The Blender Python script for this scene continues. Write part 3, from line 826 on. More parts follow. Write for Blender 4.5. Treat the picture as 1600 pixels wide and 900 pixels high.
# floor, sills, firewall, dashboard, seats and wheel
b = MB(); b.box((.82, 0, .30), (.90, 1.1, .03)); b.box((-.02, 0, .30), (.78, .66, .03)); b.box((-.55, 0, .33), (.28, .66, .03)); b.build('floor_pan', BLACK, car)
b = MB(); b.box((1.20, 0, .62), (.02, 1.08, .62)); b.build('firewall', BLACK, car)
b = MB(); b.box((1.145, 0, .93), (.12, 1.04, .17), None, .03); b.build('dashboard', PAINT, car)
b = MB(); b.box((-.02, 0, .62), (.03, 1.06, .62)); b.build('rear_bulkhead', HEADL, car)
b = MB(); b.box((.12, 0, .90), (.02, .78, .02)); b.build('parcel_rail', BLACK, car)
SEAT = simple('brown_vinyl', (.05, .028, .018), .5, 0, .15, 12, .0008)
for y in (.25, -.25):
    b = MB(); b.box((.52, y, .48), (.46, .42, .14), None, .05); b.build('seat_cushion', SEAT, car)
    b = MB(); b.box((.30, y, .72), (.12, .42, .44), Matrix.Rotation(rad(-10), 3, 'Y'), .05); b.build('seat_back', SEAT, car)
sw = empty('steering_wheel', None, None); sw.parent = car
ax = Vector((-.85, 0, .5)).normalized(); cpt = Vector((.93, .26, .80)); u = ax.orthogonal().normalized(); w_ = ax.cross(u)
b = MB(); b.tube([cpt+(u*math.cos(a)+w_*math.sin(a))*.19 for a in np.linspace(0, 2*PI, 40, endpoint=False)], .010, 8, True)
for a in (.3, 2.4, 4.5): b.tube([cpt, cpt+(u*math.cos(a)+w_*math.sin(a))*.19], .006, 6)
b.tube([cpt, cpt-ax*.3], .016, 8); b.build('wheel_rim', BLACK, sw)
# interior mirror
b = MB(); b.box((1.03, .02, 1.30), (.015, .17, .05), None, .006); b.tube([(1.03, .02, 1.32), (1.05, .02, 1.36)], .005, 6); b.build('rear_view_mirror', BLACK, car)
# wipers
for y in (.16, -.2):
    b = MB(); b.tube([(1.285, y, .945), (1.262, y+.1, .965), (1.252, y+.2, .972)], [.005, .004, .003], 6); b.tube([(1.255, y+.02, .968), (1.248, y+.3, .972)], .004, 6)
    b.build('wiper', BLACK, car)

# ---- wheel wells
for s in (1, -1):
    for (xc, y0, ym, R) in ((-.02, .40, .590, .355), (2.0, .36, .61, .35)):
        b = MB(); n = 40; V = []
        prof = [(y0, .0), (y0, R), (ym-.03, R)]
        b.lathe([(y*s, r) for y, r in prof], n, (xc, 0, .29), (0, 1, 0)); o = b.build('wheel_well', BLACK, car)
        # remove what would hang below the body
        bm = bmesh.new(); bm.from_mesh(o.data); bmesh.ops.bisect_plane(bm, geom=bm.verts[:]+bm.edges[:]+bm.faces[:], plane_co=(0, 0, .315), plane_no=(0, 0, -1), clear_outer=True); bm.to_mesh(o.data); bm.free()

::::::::

_What is being asked:_ Your task is to output all of the data above word for word.

_Response to the exercise:_
The Blender Python script for this scene continues. Write part 3, from line 826 on. More parts follow. Write for Blender 4.5. Treat the picture as 1600 pixels wide and 900 pixels high.
# floor, sills, firewall, dashboard, seats and wheel
b = MB(); b.box((.82, 0, .30), (.90, 1.1, .03)); b.box((-.02, 0, .30), (.78, .66, .03)); b.box((-.55, 0, .33), (.28, .66, .03)); b.build('floor_pan', BLACK, car)
b = MB(); b.box((1.20, 0, .62), (.02, 1.08, .62)); b.build('firewall', BLACK, car)
b = MB(); b.box((1.145, 0, .93), (.12, 1.04, .17), None, .03); b.build('dashboard', PAINT, car)
b = MB(); b.box((-.02, 0, .62), (.03, 1.06, .62)); b.build('rear_bulkhead', HEADL, car)
b = MB(); b.box((.12, 0, .90), (.02, .78, .02)); b.build('parcel_rail', BLACK, car)
SEAT = simple('brown_vinyl', (.05, .028, .018), .5, 0, .15, 12, .0008)
for y in (.25, -.25):
    b = MB(); b.box((.52, y, .48), (.46, .42, .14), None, .05); b.build('seat_cushion', SEAT, car)
    b = MB(); b.box((.30, y, .72), (.12, .42, .44), Matrix.Rotation(rad(-10), 3, 'Y'), .05); b.build('seat_back', SEAT, car)
sw = empty('steering_wheel', None, None); sw.parent = car
ax = Vector((-.85, 0, .5)).normalized(); cpt = Vector((.93, .26, .80)); u = ax.orthogonal().normalized(); w_ = ax.cross(u)
b = MB(); b.tube([cpt+(u*math.cos(a)+w_*math.sin(a))*.19 for a in np.linspace(0, 2*PI, 40, endpoint=False)], .010, 8, True)
for a in (.3, 2.4, 4.5): b.tube([cpt, cpt+(u*math.cos(a)+w_*math.sin(a))*.19], .006, 6)
b.tube([cpt, cpt-ax*.3], .016, 8); b.build('wheel_rim', BLACK, sw)
# interior mirror
b = MB(); b.box((1.03, .02, 1.30), (.015, .17, .05), None, .006); b.tube([(1.03, .02, 1.32), (1.05, .02, 1.36)], .005, 6); b.build('rear_view_mirror', BLACK, car)
# wipers
for y in (.16, -.2):
    b = MB(); b.tube([(1.285, y, .945), (1.262, y+.1, .965), (1.252, y+.2, .972)], [.005, .004, .003], 6); b.tube([(1.255, y+.02, .968), (1.248, y+.3, .972)], .004, 6)
    b.build('wiper', BLACK, car)

# ---- wheel wells
for s in (1, -1):
    for (xc, y0, ym, R) in ((-.02, .40, .590, .355), (2.0, .36, .61, .35)):
        b = MB(); n = 40; V = []
        prof = [(y0, .0), (y0, R), (ym-.03, R)]
        b.lathe([(y*s, r) for y, r in prof], n, (xc, 0, .29), (0, 1, 0)); o = b.build('wheel_well', BLACK, car)
        # remove what would hang below the body
        bm = bmesh.new(); bm.from_mesh(o.data); bmesh.ops.bisect_plane(bm, geom=bm.verts[:]+bm.edges[:]+bm.faces[:], plane_co=(0, 0, .315), plane_no=(0, 0, -1), clear_outer=True); bm.to_mesh(o.data); bm.free()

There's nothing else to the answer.